Execution is about actually deploying AI and getting people to use it. It covers the journey from individual experiments to organization-wide adoption to autonomous systems.
This dimension covers:
- • How AI is being used day-to-day
- • Level of automation and integration
- • Coordination and shared practices
- • Progression from Help → Automate → Rethink
Cost of getting it wrong:
- • Expensive shelfware (tools deployed but unused)
- • Adoption stalls after initial enthusiasm
- • No scaling from pilots to production
- • Value captured by individuals, invisible to org
Maturity Levels
Find your current level, then see what it takes to progress.

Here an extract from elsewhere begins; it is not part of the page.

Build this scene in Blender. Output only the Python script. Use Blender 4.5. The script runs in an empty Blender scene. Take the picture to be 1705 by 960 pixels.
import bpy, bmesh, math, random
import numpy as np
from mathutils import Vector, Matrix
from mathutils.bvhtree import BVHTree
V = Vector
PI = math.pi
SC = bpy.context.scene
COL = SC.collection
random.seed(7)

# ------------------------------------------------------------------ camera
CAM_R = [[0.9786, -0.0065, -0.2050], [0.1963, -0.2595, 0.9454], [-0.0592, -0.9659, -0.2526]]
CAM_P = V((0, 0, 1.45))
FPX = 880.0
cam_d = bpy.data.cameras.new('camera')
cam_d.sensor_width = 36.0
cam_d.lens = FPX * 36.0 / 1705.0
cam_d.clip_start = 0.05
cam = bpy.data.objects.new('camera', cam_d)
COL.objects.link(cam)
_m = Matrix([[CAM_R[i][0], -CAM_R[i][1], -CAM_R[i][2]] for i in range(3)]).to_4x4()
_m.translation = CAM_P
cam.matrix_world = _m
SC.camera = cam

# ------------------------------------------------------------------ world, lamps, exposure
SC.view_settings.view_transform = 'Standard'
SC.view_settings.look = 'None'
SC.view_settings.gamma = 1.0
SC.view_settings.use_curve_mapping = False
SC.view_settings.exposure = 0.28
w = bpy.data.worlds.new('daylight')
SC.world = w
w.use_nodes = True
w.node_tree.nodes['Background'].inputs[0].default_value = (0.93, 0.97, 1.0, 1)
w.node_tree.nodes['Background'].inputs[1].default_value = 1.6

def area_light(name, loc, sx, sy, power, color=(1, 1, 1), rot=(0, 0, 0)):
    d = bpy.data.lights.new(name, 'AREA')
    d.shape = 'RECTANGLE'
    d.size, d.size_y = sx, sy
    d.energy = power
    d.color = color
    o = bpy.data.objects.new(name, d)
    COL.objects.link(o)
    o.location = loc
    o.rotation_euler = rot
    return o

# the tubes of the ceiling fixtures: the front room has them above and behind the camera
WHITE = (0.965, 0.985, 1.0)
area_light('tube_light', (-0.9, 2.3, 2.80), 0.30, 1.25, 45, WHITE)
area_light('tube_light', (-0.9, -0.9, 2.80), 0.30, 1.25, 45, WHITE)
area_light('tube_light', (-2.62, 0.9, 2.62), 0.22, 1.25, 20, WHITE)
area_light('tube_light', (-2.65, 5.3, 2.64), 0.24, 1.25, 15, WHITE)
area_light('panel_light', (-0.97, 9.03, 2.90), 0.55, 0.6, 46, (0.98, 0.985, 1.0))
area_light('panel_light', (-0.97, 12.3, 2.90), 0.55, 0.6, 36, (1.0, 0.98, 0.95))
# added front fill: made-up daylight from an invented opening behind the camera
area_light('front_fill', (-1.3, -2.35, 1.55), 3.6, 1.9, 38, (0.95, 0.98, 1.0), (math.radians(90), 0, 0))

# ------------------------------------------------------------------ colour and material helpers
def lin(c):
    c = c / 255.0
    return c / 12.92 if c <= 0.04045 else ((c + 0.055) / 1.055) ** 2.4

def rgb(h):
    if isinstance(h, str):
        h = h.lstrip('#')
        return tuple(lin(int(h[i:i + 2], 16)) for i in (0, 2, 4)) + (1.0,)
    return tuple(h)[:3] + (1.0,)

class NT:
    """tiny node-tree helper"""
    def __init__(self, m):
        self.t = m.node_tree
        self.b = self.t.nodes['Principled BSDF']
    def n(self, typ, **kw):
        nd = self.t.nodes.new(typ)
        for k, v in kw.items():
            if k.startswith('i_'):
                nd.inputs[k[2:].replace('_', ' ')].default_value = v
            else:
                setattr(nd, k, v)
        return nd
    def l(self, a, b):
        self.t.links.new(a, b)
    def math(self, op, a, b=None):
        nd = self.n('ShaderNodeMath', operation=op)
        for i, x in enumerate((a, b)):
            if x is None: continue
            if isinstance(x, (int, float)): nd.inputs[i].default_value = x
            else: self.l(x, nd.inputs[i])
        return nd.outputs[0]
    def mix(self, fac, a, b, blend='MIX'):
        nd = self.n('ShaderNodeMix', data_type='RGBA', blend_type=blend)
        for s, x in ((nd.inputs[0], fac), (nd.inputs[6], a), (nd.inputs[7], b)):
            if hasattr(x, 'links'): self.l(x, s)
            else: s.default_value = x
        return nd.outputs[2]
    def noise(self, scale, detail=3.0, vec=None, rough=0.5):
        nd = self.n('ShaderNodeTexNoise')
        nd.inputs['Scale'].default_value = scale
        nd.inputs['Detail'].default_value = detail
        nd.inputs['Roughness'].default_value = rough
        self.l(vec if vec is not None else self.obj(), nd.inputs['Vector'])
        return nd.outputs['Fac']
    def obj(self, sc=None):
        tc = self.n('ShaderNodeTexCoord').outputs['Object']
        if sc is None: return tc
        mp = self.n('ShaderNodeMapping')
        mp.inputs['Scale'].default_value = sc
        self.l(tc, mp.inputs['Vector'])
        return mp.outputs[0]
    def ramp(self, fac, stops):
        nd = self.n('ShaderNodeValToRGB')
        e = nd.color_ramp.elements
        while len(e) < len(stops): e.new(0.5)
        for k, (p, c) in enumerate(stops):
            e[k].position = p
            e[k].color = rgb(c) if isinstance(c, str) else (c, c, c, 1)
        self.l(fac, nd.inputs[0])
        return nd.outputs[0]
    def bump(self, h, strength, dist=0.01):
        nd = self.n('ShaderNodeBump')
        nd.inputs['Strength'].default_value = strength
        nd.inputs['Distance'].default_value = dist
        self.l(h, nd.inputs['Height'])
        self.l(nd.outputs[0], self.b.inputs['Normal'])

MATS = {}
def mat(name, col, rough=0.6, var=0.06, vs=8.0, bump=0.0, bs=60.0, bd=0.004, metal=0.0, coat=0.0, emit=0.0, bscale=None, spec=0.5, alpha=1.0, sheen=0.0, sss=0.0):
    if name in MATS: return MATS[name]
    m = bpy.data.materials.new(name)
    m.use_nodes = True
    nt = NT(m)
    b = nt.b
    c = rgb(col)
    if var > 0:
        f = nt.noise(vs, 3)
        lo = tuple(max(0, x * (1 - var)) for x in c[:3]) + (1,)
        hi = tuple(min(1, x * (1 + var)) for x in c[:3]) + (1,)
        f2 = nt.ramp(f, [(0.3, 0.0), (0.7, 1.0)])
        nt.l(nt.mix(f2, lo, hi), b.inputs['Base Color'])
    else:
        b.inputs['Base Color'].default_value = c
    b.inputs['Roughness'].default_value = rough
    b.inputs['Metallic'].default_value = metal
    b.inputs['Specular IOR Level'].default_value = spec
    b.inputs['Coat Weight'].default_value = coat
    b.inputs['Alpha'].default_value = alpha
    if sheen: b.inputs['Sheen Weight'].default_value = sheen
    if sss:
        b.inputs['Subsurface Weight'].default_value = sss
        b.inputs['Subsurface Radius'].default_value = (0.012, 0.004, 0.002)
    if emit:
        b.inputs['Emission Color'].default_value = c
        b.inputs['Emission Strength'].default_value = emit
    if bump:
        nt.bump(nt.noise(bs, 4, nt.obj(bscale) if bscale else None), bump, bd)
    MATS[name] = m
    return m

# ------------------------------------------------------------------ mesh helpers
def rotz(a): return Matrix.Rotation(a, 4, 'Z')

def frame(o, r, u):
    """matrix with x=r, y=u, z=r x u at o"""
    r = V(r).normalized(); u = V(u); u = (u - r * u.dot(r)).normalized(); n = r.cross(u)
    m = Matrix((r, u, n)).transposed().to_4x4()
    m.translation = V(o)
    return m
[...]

1 Individual Personal use, no coordination
"People use AI individually for basic tasks with no coordination. There are no shared practices or standards."
You recognize this when:
- Scattered adoption: People trying AI on their own with no organizational support
- No coordination: Nobody knows what others are doing or what's working
- Inconsistent results: Quality varies wildly depending on individual skill
- No knowledge sharing: Practices leave when enthusiasts leave the team
- Manual only: Copy-paste workflows with no automation
To reach Level 2
- Surface and share what's working across teams
- Create basic training programs
- Build prompt libraries and templates
2 Guided Training and coordination, still manual
"We have structured training and shared prompts. Teams coordinate on how to use AI, but it's still mostly manual."
You recognize this when:
- Training exists: Structured programs teach people how to use AI effectively
- Shared resources: Prompt libraries and templates circulate across teams
- Team coordination: Groups coordinate on practices and share what works
- Power users: Champions emerge who help and coach others
- Still manual: Work still requires copy-paste between AI and other systems
Common trap: Manual handoff bottleneck — Stuck at Level 2 because outputs require manual copy-paste into other systems. Need to invest in integration.
To reach Level 3
- Identify manual handoff bottlenecks
- Build basic integrations with business systems
- Define quality checkpoints for AI outputs
3 Connected Basic automation and integrations
"AI outputs flow into other systems. We have basic automations and integrations with business processes."
You recognize this when:
- System integration: AI outputs flow into CRM, ERP, or other tools without copy-paste
- Basic automation: Automations reduce manual steps in repetitive workflows
- Clear handoffs: Defined points where work passes between AI and humans
- Quality gates: Checkpoints catch errors before they reach customers
- Process redesign: Some workflows redesigned around AI capabilities
To reach Level 4
- Embed AI in core applications via APIs
- Build dedicated agents for specific tasks
- Implement automated quality validation
4 Integrated Embedded AI, orchestrated workflows
"AI is embedded in our core applications via APIs. We have orchestrated workflows and dedicated agents for specific tasks."
You recognize this when:
- Native integration: AI embedded in core applications—users access AI inside existing tools
- Automated QA: Quality checks run automatically on AI outputs
- Orchestration: Organization-level coordination across multiple AI components
- Dedicated agents: Specific agents handle specific tasks end-to-end
- Strategic oversight: Humans oversee at key decision points, not every step
Watch out: Automation without trust — Built integrations but humans still double-check everything manually. Need to build confidence through quality validation.
To reach Level 5
- Develop multi-agent coordination
- Enable dynamic task delegation
- Build continuous learning loops
5 Autonomous Multi-agent systems, minimal oversight
"We have multi-agent systems with dynamic delegation. AI handles complex tasks with minimal human oversight."
You recognize this when:
- Multi-agent systems: AI agents work together, delegating tasks dynamically
- Proactive AI: Systems identify problems and opportunities before humans notice
- Minimal oversight: Complex processes run with minimal human involvement
- Self-improving: Systems adapt and improve based on outcomes
- Organizational transformation: The organization has fundamentally changed how it operates
Maintaining excellence: Monitor for edge cases requiring human judgment. Maintain human expertise for oversight. Balance autonomy with accountability as AI capabilities evolve.